A dear friend, John Clubine, recently passed along to me a couple of pages from The Berean Call, 23, No.3 (March 2008), an article by T.A. McMahon entitled “Ancient-Future Heresies.” There are a number of things in the article with which I would wholeheartedly agree. But at one point the following is stated:

“…it takes very little scrutiny of men like Origen, Ireaeus, Tertullian, Clement of Alexandria, Cyprian, Justin Martyr, Athanasius, John Chrysostom, Cyril of Jerusalem, Augustine, and others, to see their flaws, let alone their heresies. For example, Origen taught that God would save everyone and that Mary was a perpetual virgin; Irenaeus believed that the bread and wine became the body and blood of Jesus when consecrated, as did John Chrysostom and Cyril of Jerusalem; Athanasius taught salvation through baptism; Tertullian became a supporter of the Montanist heresies, and a promoter of a New Testament clergy class, as did his disciple Cyprian; Augustine was the principal architect of Catholic dogma that included his support of purgatory, baptismal regeneration, and infant baptism, mortal and venial sins, prayers to the dead, penance for sins, absolution from a priest, the sinlessness of Mary, the Apocrypha as Scripture, etc. It’s not that these men got everything wrong; some on certain doctrines, upheld Scripture against the developing unbiblical dogmas of the roman Catholic Church. Nevertheless, overall they are a heretical minefield. So why seek them out?” (p.4).

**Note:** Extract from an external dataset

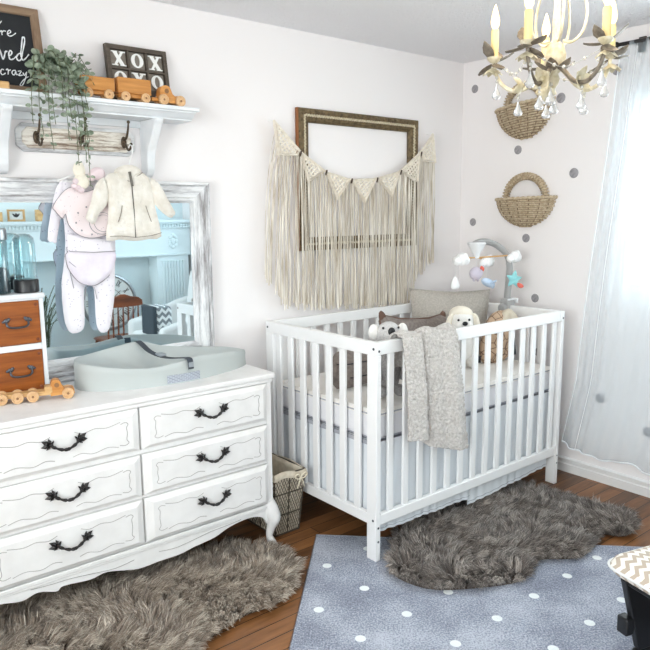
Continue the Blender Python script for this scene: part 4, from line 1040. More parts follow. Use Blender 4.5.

John Lukacs, a marvelous historian, has recently said that one of the reasons why we need to do history is that there is so much bad history out there. And this paragraph is a case in point! Much of what is said here is out and out erroneous, some of it needs nuancing and parts of it are right. It would take a book to respond adequately, and a blog is probably not the best place in engage in developing an adequate response.

But suffice it to say this: the paragraph ends with a very erroneous statement and a very important question. The deeply erroneous statement: “overall they are a heretical minefield.” Wow! There have been some in the past who argued thus, but they were usually ones who disagreed with the Reformation impulse and felt that the entire history of the church between the Apocalypse of John and the Reformation was an utter wasteland. Best to forget it all and start anew.

This was not the view of the Reformers, who felt that the Fathers of the Church could aid them in the Reformation needed in their day. Not that the Reformers believed everything that the Fathers wrote. They tested all against Holy Scripture. But they did believe that the Fathers more often supported them than they did their Roman Catholic opponents.

The question: “why seek them out?” Because the Reformers like Calvin and Cranmer and Knox believed that the Fathers were important witnesses to biblical truth and they bore witness to the grace of God at work in the Church.